None of us will ever know as much as Mr. Connelly forgot. And we all have forgotten most of what we learned in his classes. But what we will never forget is the deep empowerment that came with learning what we learned in the way we learned it. It wasn’t just that in junior and senior year of high school we read books that we’d read again in college. Nor was the empowerment a result of taking the A.P. European history test and doing well on it even though we weren’t “officially” in an A.P. class. Instead, this empowerment came because we realized how convinced Mr. Connelly was that learning the things he taught us was part of a life well lived. Puzzling over equilibrium price or the Defenestration of Prague or Aquinas on natural law helped you encounter the world more fully, more enjoyably, and, yes, more reverently. He taught us that you cannot be Catholic unless your interests are catholic. He lived that way, and we took notice. Now I can’t say I fully realized this when I was sixteen or seventeen, but looking back, all of that was central to the person I’ve become.

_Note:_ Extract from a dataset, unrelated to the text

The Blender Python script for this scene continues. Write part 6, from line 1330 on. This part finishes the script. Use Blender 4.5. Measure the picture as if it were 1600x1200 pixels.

Only so much goes on in the classroom, even with the best teacher. And Mr. Connelly taught us as much outside class hours as within them. I remember fondly a reading group he agreed to lead when a few friends and I proposed it to him. We would get together one morning a week to discuss Catholic stuff. It was in those meetings that I discovered Waugh’s biography of Campion, Gilson’s Thomism, Eliot’s poetry, and John Paul II’s encyclicals. More important than any of those discoveries, though, was the friendships that developed because of those discussions—friendships with each other and friendships with Mr. Connelly. It’s no accident he attended so many of our weddings, that the party celebrating his retirement from Regis brought so many of us together to celebrate him, and that his wake and funeral Mass brought even more of us together from around the country to mourn him, to console each other, and to pray.

Once, when asked to sum up his philosophy of life, Mr. Connelly recalled a slur the Republican presidential candidate James Blair used to tar Grover Cleveland and the Democratic party in 1884. A vote for Cleveland, Blair announced, was a vote for “rum, Romanism, and rebellion.” Mr Connelly characterized the rum as the enjoyment of life, Romanism as the Church, and rebellion as the courage to stand up for what is right even when—especially when—it’s not popular. Because of what he taught us and the example he gave, I know I’m not the only one whose life is more joyful, more reverent, and (I hope) more courageous.

Each morning, I pray for him. I ask him to pray for me. And I can’t help wondering: how do you thank someone who helped give you yourself?